Confiantes talvez na irrelevância de nosso próprio cotidiano, aderimos aos serviços digitais sem dar qualquer atenção aos termos que envolvem a utilização dessas informações. Sentimos que a culpa disso é da nossa própria negligência, apesar da "experiência" dos "termos de serviços" das plataformas estar desenhada para ser ignorada.


"Andamos" por aí deixando rastros por onde passamos e, principalmente, onde permanecemos. Quando permitimos o acesso e o cruzamento matemático das nossas preferências, estamos revelando intimidades ao mesmo tempo que passamos a contribuir na consolidação de blocos de dados generalizáveis. Entramos em um grupo que passará a ser acossado por aquilo que agrada e conforta.


Entregamos um mapa que indica onde somos vulneráveis e esse mapa é vendido.


Oferecendo "de graça" e em abundância distrações e anestésicos, pulsando medo e euforia, a "rede" pega todo mundo porque ela sabe como. O comportamento compulsivo não é apenas um transtorno emocional, mas a matéria prima de um modelo de negócios extraordinariamente bem arquitetado para receber inputs e vender reações.

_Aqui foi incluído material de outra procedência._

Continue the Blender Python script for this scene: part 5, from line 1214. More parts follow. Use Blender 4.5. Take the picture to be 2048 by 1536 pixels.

Data do século 19 a ideia de alguns jornais de noticiar conteúdos que apelassem às nossas emoções viscerais, de forma a atrair um estado de atenção máxima para obter uma adesão instantânea. Naquele momento isso podia ser o suficiente para impelir a compra daquela unidade de mídia que tornava-se a fonte da verdade, com poucos contraditórios dada a escassez das instâncias produtoras de notícias.


Hoje, com métricas precisas, o processo de captura cognitiva retém essa atenção por muito mais tempo enquanto configura pacotes de dados com características e valor. Esse modelo está para as big techs, assim como a água está para o vapor.


Hoje, com a digitalização da política e da produção da notícia, não temos mais os intervalos de debate público entre um fato e outro. A informação não completa um ciclo, apenas passa num fluxo rápido e incessante. Ali, o trabalho de leitura, assimilação, conferência, reflexão e debate, pressupostos que se relacionam com conceito de "opinião pública", não tem tempo de acontecer.


Ao contrário do que possa parecer, na lógica da "Economia da atenção", "buscar" na internet é colocar-se disponível para ser "encontrado" e envolvido por uma nuvem lisérgica de feedbacks positivos.